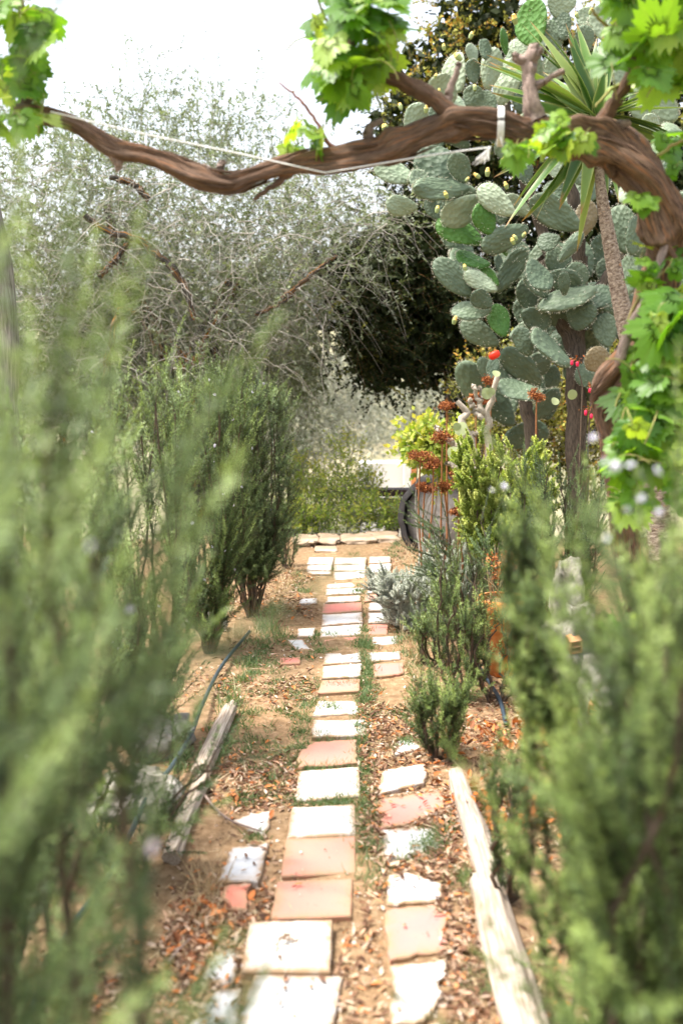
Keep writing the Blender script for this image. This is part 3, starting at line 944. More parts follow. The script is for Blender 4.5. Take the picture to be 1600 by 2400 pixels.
def bush(name, lab, cat, group, x, y, h, rx, ry, nst=8, nsp=30, sl=(0.12, 0.28), mat='rosemary', npm=420, nl=.024, nw=.0024,
         t0=.2, lean=(0, 0), up=0.9, outw=.35, jit=.3, rb=(.25, .75), flowers=0, fscale=1.0, z0=0.0, dens=None, tri=True, stem_r=.006, splay=(0.3, .75), fpos=(), tip=.5, zlo=0.0, upl=.85, smat='rosemary_stem'):
    root = thing(name, lab, cat, (x, y, z0), group)
    B = np.array((x, y, z0))
    bases, dirs, rbs = [], [], []
    nsp = int(nsp * (dens or DENS))
    npm = npm * 1.75
    nw = nw * 1.25
    nl = nl * 1.08
    for i in range(nst):
        a = (i + .7 * rng.random()) / nst * 2 * math.pi
        u = math.sqrt(0.15 + .85 * rng.random())
        tipp = B + np.array((rx * u * math.cos(a) + lean[0], ry * u * math.sin(a) + lean[1], h * (upl + (1 - upl) * rng.random()) * (1 - .12 * u) - .1))
        mid = B + np.array((rx * u * math.cos(a) * .75 + lean[0] * .35, ry * u * math.sin(a) * .75 + lean[1] * .35, h * .38)) + rng.normal(size=3) * .03
        s0 = B + np.array((math.cos(a), math.sin(a), 0)) * .02
        s0[2] = z0 - .02
        s = spline([s0, s0 * .5 + mid * .5 + np.array((0, 0, -.05)), mid, tipp], 16)
        s[2:-1] += rng.normal(size=(13, 3)) * .008
        mb = MB()
        tubes(mb, s, stem_r * np.linspace(1.6, .5, 16), 6)
        mb.build("stem", M['rosemary_stem'], root)
        m = nsp
        f = t0 + (1 - t0) * rng.random(m) ** .85
        ii = np.clip((f * 15).astype(int), 0, 14)
        fr = (f * 15 - ii)[:, None]
        pos = s[ii] * (1 - fr) + s[ii + 1] * fr
        pos[0] = s[-1]
        ok = pos[:, 2] > zlo
        pos = pos[ok]
        m = len(pos)
        o_ = pos - (B + np.array((lean[0] * .5, lean[1] * .5, 0)))
        o_[:, 2] = 0
        dv = norm(np.array((0, 0, up)) + norm(o_ + 1e-6) * outw * (0.3 + rng.random((m, 1))) + rng.normal(size=(m, 3)) * jit)
        bases.append(pos)
        dirs.append(dv)
        rbs.append(rb[0] - .15 + (rb[1] - rb[0] + .3) * np.clip(rng.random(m) * .75 + .25 * (rng.random() + rng.random(m) * .2), 0, 1))
    base, d, rbv = np.concatenate(bases), np.concatenate(dirs), np.concatenate(rbs)
    L = sl[0] + (sl[1] - sl[0]) * rng.random(len(base))
    bend = np.array((0, 0, .35)) + rng.normal(size=(len(base), 3)) * .22
    mb = MB()
    sprigs(mb, base, d, L, npm, nl, nw, bend, .0016, rbv, splay=splay, tip=tip, K=4, tri=tri)
    mb.build("foliage", [M[mat], M[smat]], root, kind='stuff')
    spots = []
    for k in range(flowers):
        j = rng.integers(len(base))
        u = .5 + .4 * rng.random()
        spots.append((base[j] + L[j] * (u * d[j] + u * u * .5 * bend[j]) + rng.normal(size=3) * .006, fscale, FLM))
    for p_, sc, mm in fpos:
        spots.append((p_, sc * .62, mm))
    for p_, sc, mm in spots:
        o = bpy.data.objects.new("flower", mm)
        COL.objects.link(o)
        o.parent = root
        o.location = Vector(p_) - root.location
        o.rotation_euler = tuple(rng.random(3) * 6)
        o.scale = (sc,) * 3
    return root


RG = "rosemary bushes along the path"
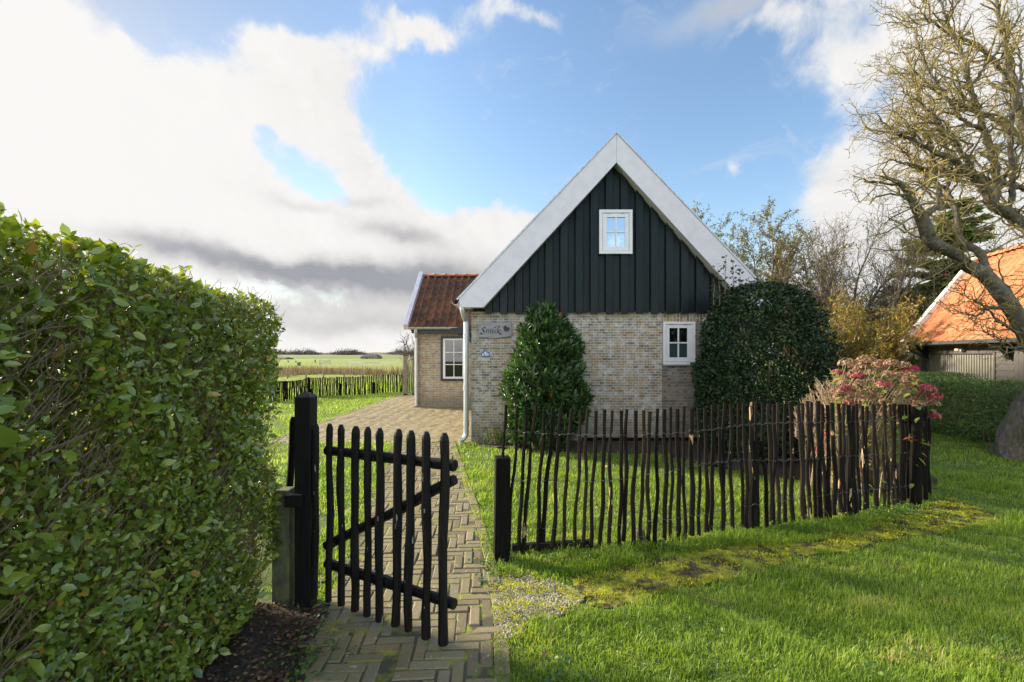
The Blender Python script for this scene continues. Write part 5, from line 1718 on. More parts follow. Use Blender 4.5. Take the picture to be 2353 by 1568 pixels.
def laurel():
    y0 = 7.12
    t = thing('laurel_bush', 'tall dark green laurel bush with long glossy leaves below the name board', 'bush', (0.47, y0, 0))
    r = np.random.default_rng(171)
    # silhouette in photograph pixels: row -> left, right
    rows = [696, 720, 750, 780, 820, 860, 900, 940, 980, 1015]
    lft = [1234, 1214, 1204, 1198, 1180, 1166, 1158, 1160, 1168, 1188]
    rgt = [1252, 1282, 1310, 1324, 1334, 1342, 1350, 1346, 1334, 1302]
    pos = []; nrm = []; upn = []
    def half(v): return np.interp(v, rows, lft) + 4 * math.sin(v * 0.055) + 4 * math.sin(v * 0.13) - 3, np.interp(v, rows, rgt) + 5 * math.sin(v * 0.047 + 2) + 4 * math.sin(v * 0.12) + 3
    n = 950
    shoots = []
    while len(shoots) < n:
        v = r.uniform(700, 1012); a = r.uniform(0, 2 * math.pi)
        l, rr = half(v)
        if r.random() > (rr - l) / 190: continue
        c = (l + rr) / 2; hw = (rr - l) / 2
        q = math.sqrt(r.uniform(0.5, 1.0)) if r.random() < 0.8 else math.sqrt(r.random())
        if math.sin(a) > 0.4 and r.random() < 0.5: continue       # fewer against the wall
        p = P(c + hw * q * math.cos(a), v, y0)
        dy = 0.50 * hw / 95 * q * math.sin(a)
        pp = np.array([p.x, y0 + dy, p.z])
        out = np.array([math.cos(a), math.sin(a), 0.0])
        shoots.append((pp, out, q))
    polys = []; lp = []; ld = []; ln = []; ls = []
    for pp, out, q in shoots:
        L = r.uniform(0.10, 0.20)
        dv = unit(out * r.uniform(0.3, 0.9) + np.array([0, 0, 0.75]) + r.normal(0, 0.2, 3))
        base = pp - dv * L * 0.9
        f = np.linspace(0, 1, 4)[:, None]
        polys.append((base + dv * L * f, np.linspace(0.006, 0.003, 4)))
        m = r.integers(9, 14)
        ph = r.random() * 6.28
        side = unit(np.cross(dv, [0.3, 0.2, 1.0])); s2 = np.cross(dv, side)
        for k in range(m):
            fz = (k + 0.5) / m
            an = ph + k * 2.4
            rad = side * math.cos(an) + s2 * math.sin(an)
            lp.append(base + dv * L * fz * 1.05 + rad * 0.004)
            op = 1.15 - 0.75 * fz
            ld.append(rad * op + dv * (0.35 + 0.8 * fz) + r.normal(0, 0.12, 3))
            ln.append(dv * 0.9 - rad * 0.3 + r.normal(0, 0.2, 3))
            ls.append(r.uniform(0.08, 0.14))
    lp, ld, ln, ls = map(np.array, (lp, ld, ln, ls))
    V, Q = tubes_np(polys, 5)
    # main stems
    ps2 = []
    for k in range(14):
        a = k * 2.4
        top = shoots[k * 40][0]
        b = np.array([0.47 + 0.12 * math.cos(a), y0 + 0.1 * math.sin(a), -0.02])
        f = np.linspace(0, 1, 8)[:, None]
        ps2.append((b + (top - b) * f + np.array([math.cos(a), math.sin(a), 0]) * 0.1 * np.sin(np.pi * f), np.linspace(0.02, 0.006, 8)))
    V2, Q2 = tubes_np(ps2, 6)
    mesh_np('stems', np.concatenate([V, V2]), np.concatenate([Q, Q2 + len(V)]), None, M['twig'], t)
    leaves('leaves', lp, ld, ln, ls, M['laurel_leaf'], t, 'long', np.clip(r.beta(2, 2.4, len(lp)) * 0.98 + (r.random(len(lp)) < 0.0012), 0, 1))


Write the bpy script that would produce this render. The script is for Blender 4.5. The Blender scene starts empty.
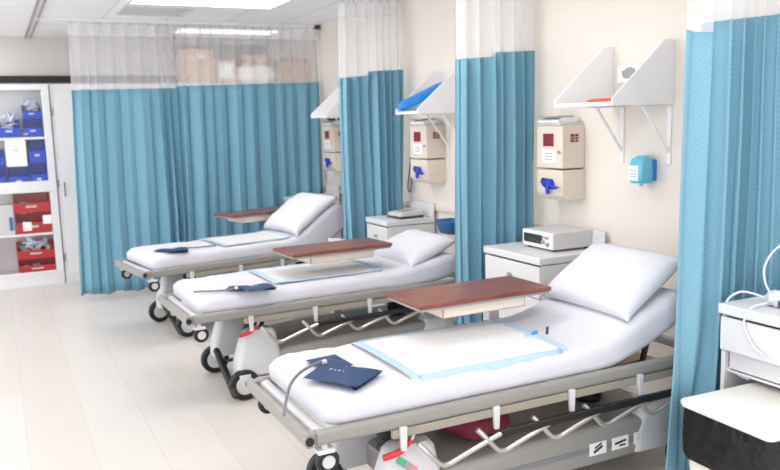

_EXERCISE DIRECTIONS_: Nothing in the entries above should change when they are printed again, except that the pictures are dropped.

_SOLUTION TO THIS EXERCISE_:
Keep writing the Blender script for this image. This is part 3, starting at line 944. More parts follow. The script is for Blender 4.5. Take the picture to be 1600 by 2400 pixels.
def bush(name, lab, cat, group, x, y, h, rx, ry, nst=8, nsp=30, sl=(0.12, 0.28), mat='rosemary', npm=420, nl=.024, nw=.0024,
         t0=.2, lean=(0, 0), up=0.9, outw=.35, jit=.3, rb=(.25, .75), flowers=0, fscale=1.0, z0=0.0, dens=None, tri=True, stem_r=.006, splay=(0.3, .75), fpos=(), tip=.5, zlo=0.0, upl=.85, smat='rosemary_stem'):
    root = thing(name, lab, cat, (x, y, z0), group)
    B = np.array((x, y, z0))
    bases, dirs, rbs = [], [], []
    nsp = int(nsp * (dens or DENS))
    npm = npm * 1.75
    nw = nw * 1.25
    nl = nl * 1.08
    for i in range(nst):
        a = (i + .7 * rng.random()) / nst * 2 * math.pi
        u = math.sqrt(0.15 + .85 * rng.random())
        tipp = B + np.array((rx * u * math.cos(a) + lean[0], ry * u * math.sin(a) + lean[1], h * (upl + (1 - upl) * rng.random()) * (1 - .12 * u) - .1))
        mid = B + np.array((rx * u * math.cos(a) * .75 + lean[0] * .35, ry * u * math.sin(a) * .75 + lean[1] * .35, h * .38)) + rng.normal(size=3) * .03
        s0 = B + np.array((math.cos(a), math.sin(a), 0)) * .02
        s0[2] = z0 - .02
        s = spline([s0, s0 * .5 + mid * .5 + np.array((0, 0, -.05)), mid, tipp], 16)
        s[2:-1] += rng.normal(size=(13, 3)) * .008
        mb = MB()
        tubes(mb, s, stem_r * np.linspace(1.6, .5, 16), 6)
        mb.build("stem", M['rosemary_stem'], root)
        m = nsp
        f = t0 + (1 - t0) * rng.random(m) ** .85
        ii = np.clip((f * 15).astype(int), 0, 14)
        fr = (f * 15 - ii)[:, None]
        pos = s[ii] * (1 - fr) + s[ii + 1] * fr
        pos[0] = s[-1]
        ok = pos[:, 2] > zlo
        pos = pos[ok]
        m = len(pos)
        o_ = pos - (B + np.array((lean[0] * .5, lean[1] * .5, 0)))
        o_[:, 2] = 0
        dv = norm(np.array((0, 0, up)) + norm(o_ + 1e-6) * outw * (0.3 + rng.random((m, 1))) + rng.normal(size=(m, 3)) * jit)
        bases.append(pos)
        dirs.append(dv)
        rbs.append(rb[0] - .15 + (rb[1] - rb[0] + .3) * np.clip(rng.random(m) * .75 + .25 * (rng.random() + rng.random(m) * .2), 0, 1))
    base, d, rbv = np.concatenate(bases), np.concatenate(dirs), np.concatenate(rbs)
    L = sl[0] + (sl[1] - sl[0]) * rng.random(len(base))
    bend = np.array((0, 0, .35)) + rng.normal(size=(len(base), 3)) * .22
    mb = MB()
    sprigs(mb, base, d, L, npm, nl, nw, bend, .0016, rbv, splay=splay, tip=tip, K=4, tri=tri)
    mb.build("foliage", [M[mat], M[smat]], root, kind='stuff')
    spots = []
    for k in range(flowers):
        j = rng.integers(len(base))
        u = .5 + .4 * rng.random()
        spots.append((base[j] + L[j] * (u * d[j] + u * u * .5 * bend[j]) + rng.normal(size=3) * .006, fscale, FLM))
    for p_, sc, mm in fpos:
        spots.append((p_, sc * .62, mm))
    for p_, sc, mm in spots:
        o = bpy.data.objects.new("flower", mm)
        COL.objects.link(o)
        o.parent = root
        o.location = Vector(p_) - root.location
        o.rotation_euler = tuple(rng.random(3) * 6)
        o.scale = (sc,) * 3
    return root


RG = "rosemary bushes along the path"
The Blender Python script for this scene continues. Write part 5, from line 1718 on. More parts follow. Use Blender 4.5. Take the picture to be 2353 by 1568 pixels.
def laurel():
    y0 = 7.12
    t = thing('laurel_bush', 'tall dark green laurel bush with long glossy leaves below the name board', 'bush', (0.47, y0, 0))
    r = np.random.default_rng(171)
    # silhouette in photograph pixels: row -> left, right
    rows = [696, 720, 750, 780, 820, 860, 900, 940, 980, 1015]
    lft = [1234, 1214, 1204, 1198, 1180, 1166, 1158, 1160, 1168, 1188]
    rgt = [1252, 1282, 1310, 1324, 1334, 1342, 1350, 1346, 1334, 1302]
    pos = []; nrm = []; upn = []
    def half(v): return np.interp(v, rows, lft) + 4 * math.sin(v * 0.055) + 4 * math.sin(v * 0.13) - 3, np.interp(v, rows, rgt) + 5 * math.sin(v * 0.047 + 2) + 4 * math.sin(v * 0.12) + 3
    n = 950
    shoots = []
    while len(shoots) < n:
        v = r.uniform(700, 1012); a = r.uniform(0, 2 * math.pi)
        l, rr = half(v)
        if r.random() > (rr - l) / 190: continue
        c = (l + rr) / 2; hw = (rr - l) / 2
        q = math.sqrt(r.uniform(0.5, 1.0)) if r.random() < 0.8 else math.sqrt(r.random())
        if math.sin(a) > 0.4 and r.random() < 0.5: continue       # fewer against the wall
        p = P(c + hw * q * math.cos(a), v, y0)
        dy = 0.50 * hw / 95 * q * math.sin(a)
        pp = np.array([p.x, y0 + dy, p.z])
        out = np.array([math.cos(a), math.sin(a), 0.0])
        shoots.append((pp, out, q))
    polys = []; lp = []; ld = []; ln = []; ls = []
    for pp, out, q in shoots:
        L = r.uniform(0.10, 0.20)
        dv = unit(out * r.uniform(0.3, 0.9) + np.array([0, 0, 0.75]) + r.normal(0, 0.2, 3))
        base = pp - dv * L * 0.9
        f = np.linspace(0, 1, 4)[:, None]
        polys.append((base + dv * L * f, np.linspace(0.006, 0.003, 4)))
        m = r.integers(9, 14)
        ph = r.random() * 6.28
        side = unit(np.cross(dv, [0.3, 0.2, 1.0])); s2 = np.cross(dv, side)
        for k in range(m):
            fz = (k + 0.5) / m
            an = ph + k * 2.4
            rad = side * math.cos(an) + s2 * math.sin(an)
            lp.append(base + dv * L * fz * 1.05 + rad * 0.004)
            op = 1.15 - 0.75 * fz
            ld.append(rad * op + dv * (0.35 + 0.8 * fz) + r.normal(0, 0.12, 3))
            ln.append(dv * 0.9 - rad * 0.3 + r.normal(0, 0.2, 3))
            ls.append(r.uniform(0.08, 0.14))
    lp, ld, ln, ls = map(np.array, (lp, ld, ln, ls))
    V, Q = tubes_np(polys, 5)
    # main stems
    ps2 = []
    for k in range(14):
        a = k * 2.4
        top = shoots[k * 40][0]
        b = np.array([0.47 + 0.12 * math.cos(a), y0 + 0.1 * math.sin(a), -0.02])
        f = np.linspace(0, 1, 8)[:, None]
        ps2.append((b + (top - b) * f + np.array([math.cos(a), math.sin(a), 0]) * 0.1 * np.sin(np.pi * f), np.linspace(0.02, 0.006, 8)))
    V2, Q2 = tubes_np(ps2, 6)
    mesh_np('stems', np.concatenate([V, V2]), np.concatenate([Q, Q2 + len(V)]), None, M['twig'], t)
    leaves('leaves', lp, ld, ln, ls, M['laurel_leaf'], t, 'long', np.clip(r.beta(2, 2.4, len(lp)) * 0.98 + (r.random(len(lp)) < 0.0012), 0, 1))


Write the bpy script that would produce this render. The script is for Blender 4.5. The Blender scene starts empty.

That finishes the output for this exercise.